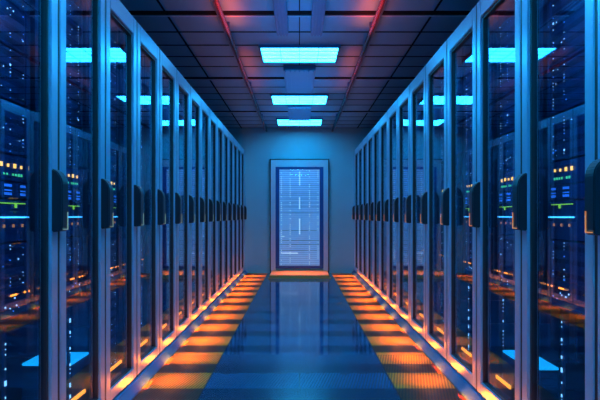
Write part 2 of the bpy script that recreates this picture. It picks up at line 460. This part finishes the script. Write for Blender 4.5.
# ------------------------------------------------------------------ added fill lights
def lamp(name, kind, loc, col, power, **k):
    l = bpy.data.lights.new(name, kind); l.color = col; l.energy = power
    for a, v in k.items(): setattr(l, a, v)
    o = bpy.data.objects.new(name, l); COL.objects.link(o); o.location = loc
    return o
def area(name, loc, nrm, sx, sy, col, power, spread=180):
    o = lamp(name, 'AREA', loc, col, power, shape='RECTANGLE', size=sx, size_y=sy, spread=math.radians(spread))
    z = -Vector(nrm).normalized(); yv = Vector((0, 1, 0)); x = yv.cross(z).normalized()
    o.rotation_euler = Matrix((x, yv, z)).transposed().to_euler()
    return o
OR = (1., .26, .015)
for s in (-1, 1):
    # added amber lights without fittings along the kerb, between the dark floor grilles, shining down on the border tiles
    y = 4.11 - 4 * .56
    while y < 10.0:
        area('kerb_fill', (s * .82, y, .16), (-s * .05, 0, -1), .06, .16, OR, .7 if y < 3.7 else 1.15, 130)
        y += .56
    # unseen lights added for a warm glow beside the red pipes
    for y, p in ((3.35, 2.), (4.25, 2.), (5.9, .7), (6.7, .3)):
        area('pipe_glow_fill', (s * .54, y, ZC - .15), (0, 0, 1), .08, .9, (1., .06, .0), p * 1.3, 140)
area('threshold_fill', (0, 9.66, .50), (0, 0, -1), .8, .1, OR, 8., 120)  # added orange light over the step, no fixture of its own
for s, ya, w_, n in ((-1, 1.77, .56, 15), (1, 1.892, .638, 13)):
    for i in range(n): area('post_fill', (s * .912, ya + i * w_, .013), (s * 1, 0, .45), .018, .18, (1., .13, .004), 1.4)  # unseen lights added to warm the lower cabinet posts
BL = (.01, .34, 1.)
for y in (.4, 2.6, 4.4, 6.6, 8.6):
    area('ceiling_fill', (0, y, ZC - .5), (0, 0, 1), .5, .9, BL, 3.8)  # fixtureless blue light added to brighten the ceiling

w = bpy.data.worlds.new('world'); SC.world = w; w.use_nodes = True
w.node_tree.nodes['Background'].inputs[0].default_value = (.005, .02, .06, 1)

# ------------------------------------------------------------------ camera
cd = bpy.data.cameras.new('camera'); cam = bpy.data.objects.new('camera', cd); COL.objects.link(cam)
cam.location = (0, 0, EYE); cam.rotation_euler = (math.pi / 2, 0, 0)
cd.sensor_width = 36; cd.lens = 36 * 560 / 600
cd.shift_x = .5 / 600; cd.shift_y = 16 / 600; cd.clip_start = .02
SC.camera = cam
SC.view_settings.view_transform = 'Standard'; SC.view_settings.look = 'None'
SC.view_settings.exposure = -.15; SC.view_settings.gamma = 1; SC.view_settings.use_curve_mapping = False
cy = SC.cycles
cy.max_bounces = 10; cy.glossy_bounces = 6; cy.transparent_max_bounces = 24; cy.use_denoising = True
cy.sample_clamp_indirect = 4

------------------------------

__Exercise goal__
Keep every word of the data as it is when you write it out, but drop the pictures.

__Exercise output__
Write part 2 of the bpy script that recreates this picture. It picks up at line 460. This part finishes the script. Write for Blender 4.5.
# ------------------------------------------------------------------ added fill lights
def lamp(name, kind, loc, col, power, **k):
    l = bpy.data.lights.new(name, kind); l.color = col; l.energy = power
    for a, v in k.items(): setattr(l, a, v)
    o = bpy.data.objects.new(name, l); COL.objects.link(o); o.location = loc
    return o
def area(name, loc, nrm, sx, sy, col, power, spread=180):
    o = lamp(name, 'AREA', loc, col, power, shape='RECTANGLE', size=sx, size_y=sy, spread=math.radians(spread))
    z = -Vector(nrm).normalized(); yv = Vector((0, 1, 0)); x = yv.cross(z).normalized()
    o.rotation_euler = Matrix((x, yv, z)).transposed().to_euler()
    return o
OR = (1., .26, .015)
for s in (-1, 1):
    # added amber lights without fittings along the kerb, between the dark floor grilles, shining down on the border tiles
    y = 4.11 - 4 * .56
    while y < 10.0:
        area('kerb_fill', (s * .82, y, .16), (-s * .05, 0, -1), .06, .16, OR, .7 if y < 3.7 else 1.15, 130)
        y += .56
    # unseen lights added for a warm glow beside the red pipes
    for y, p in ((3.35, 2.), (4.25, 2.), (5.9, .7), (6.7, .3)):
        area('pipe_glow_fill', (s * .54, y, ZC - .15), (0, 0, 1), .08, .9, (1., .06, .0), p * 1.3, 140)
area('threshold_fill', (0, 9.66, .50), (0, 0, -1), .8, .1, OR, 8., 120)  # added orange light over the step, no fixture of its own
for s, ya, w_, n in ((-1, 1.77, .56, 15), (1, 1.892, .638, 13)):
    for i in range(n): area('post_fill', (s * .912, ya + i * w_, .013), (s * 1, 0, .45), .018, .18, (1., .13, .004), 1.4)  # unseen lights added to warm the lower cabinet posts
BL = (.01, .34, 1.)
for y in (.4, 2.6, 4.4, 6.6, 8.6):
    area('ceiling_fill', (0, y, ZC - .5), (0, 0, 1), .5, .9, BL, 3.8)  # fixtureless blue light added to brighten the ceiling

w = bpy.data.worlds.new('world'); SC.world = w; w.use_nodes = True
w.node_tree.nodes['Background'].inputs[0].default_value = (.005, .02, .06, 1)

# ------------------------------------------------------------------ camera
cd = bpy.data.cameras.new('camera'); cam = bpy.data.objects.new('camera', cd); COL.objects.link(cam)
cam.location = (0, 0, EYE); cam.rotation_euler = (math.pi / 2, 0, 0)
cd.sensor_width = 36; cd.lens = 36 * 560 / 600
cd.shift_x = .5 / 600; cd.shift_y = 16 / 600; cd.clip_start = .02
SC.camera = cam
SC.view_settings.view_transform = 'Standard'; SC.view_settings.look = 'None'
SC.view_settings.exposure = -.15; SC.view_settings.gamma = 1; SC.view_settings.use_curve_mapping = False
cy = SC.cycles
cy.max_bounces = 10; cy.glossy_bounces = 6; cy.transparent_max_bounces = 24; cy.use_denoising = True
cy.sample_clamp_indirect = 4